Cuando los liberales denunciamos el intervencionismo hipertrófico del Estado, la mayoría de ciudadanos instintivamente piensa que nos referimos a los impuestos y al gasto público que de manera directa gestionan políticos y burócratas. Es decir, para grandes sectores de la población, intervencionismo estatal ha terminado identificándose con política tributaria.
Y no se trata, claro está, de que el intervencionismo fiscal del Estado -el arrebatarle su propiedad a la gente para utilizarla según políticos y burócratas crean conveniente- sea irrelevante a la hora de socavar nuestras libertades y las bases de nuestra prosperidad, pero por desgracia el nefasto intervencionismo del sector público no se agota en los impuestos y el gasto público.
La otra gran pata sobre la que descansa el imperium estatal es la regulación. Mediante leyes convenientemente redactadas a medida de políticos, burócratas y clientes, la Administración puede otorgar prebendas o infligir castigos a ciudadanos específicos. Los mandatos legislativos de carácter arbitrario, al encorsetar la libertad de unas personas y habilitar el campo de actuación de otras, generan sanedrines de millonarios y ejércitos de depauperados. Por mucho que se nos predique que la ley es general e impersonal, la borrachera normativa que viene arrasando Occidente desde hace varias décadas concede innumerables oportunidades para que los leguleyos aprovechen el BOE en su propio beneficio o en el de los lobbies que los sobornan con ocultos cohechos o con bien visibles puertas giratorias.
Por desgracia, estamos lejos de un escenario en el que el Estado someta sus deseos al derecho en lugar de someter al derecho a sus deseos.
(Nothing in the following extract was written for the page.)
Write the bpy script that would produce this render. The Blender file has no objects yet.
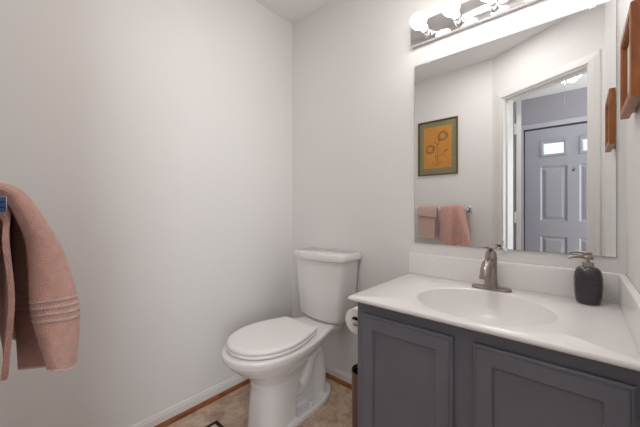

Lo habitual a día de hoy es que los políticos aprueben miles de normativas superfluas, contradictorias y gravosísimas para los ciudadanos con la aquiescencia tácita de los propios ciudadanos perjudicados. Llevamos casi un siglo sumergidos en una frenética actividad legislativa y somos incapaces de concebir el derecho como algo distinta a la diarrea parlamentaria.
Por eso, hay que celebrar que en algunos países del mundo estén dando pasos correctamente orientados aun cuando sean muy timoratos: Canadá acaba de instaurar la regla una-por-otra (One-for-One Rule) mediante la cual toda nueva legislación aprobada deberá ir acompañada de la supresión de otra legislación que implique un gravamen análogo sobre los ciudadanos. Como digo, no se trata de ningún cambio revolucionario que vaya a restablecer las bases jurídicas de una sociedad libre: pero al menos sí es un gesto que, en última instancia, contribuye a imponer un tope a la carga legislativa que padecen los ciudadanos canadienses.
En España, medidas como ésta parecen de momento impensables, aun tratándose de medidas sensatas y extremadamente moderadas. Lejos de comenzar a desregular para que los españoles puedan autorregularse en sus tratos personales, nuestros políticos siguen empeñados en constreñir y en dirigir nuestras vidas, esto es, en instrumentarnos para satisfacer sus objetivos particulares. Siendo la losa tributaria muy importante para nuestras libertades, no deberíamos perder de vista que la losa regulatoria es, al menos, tan devastadora. El infierno estatal no es sólo un infierno fiscal, también es un infierno legislativo.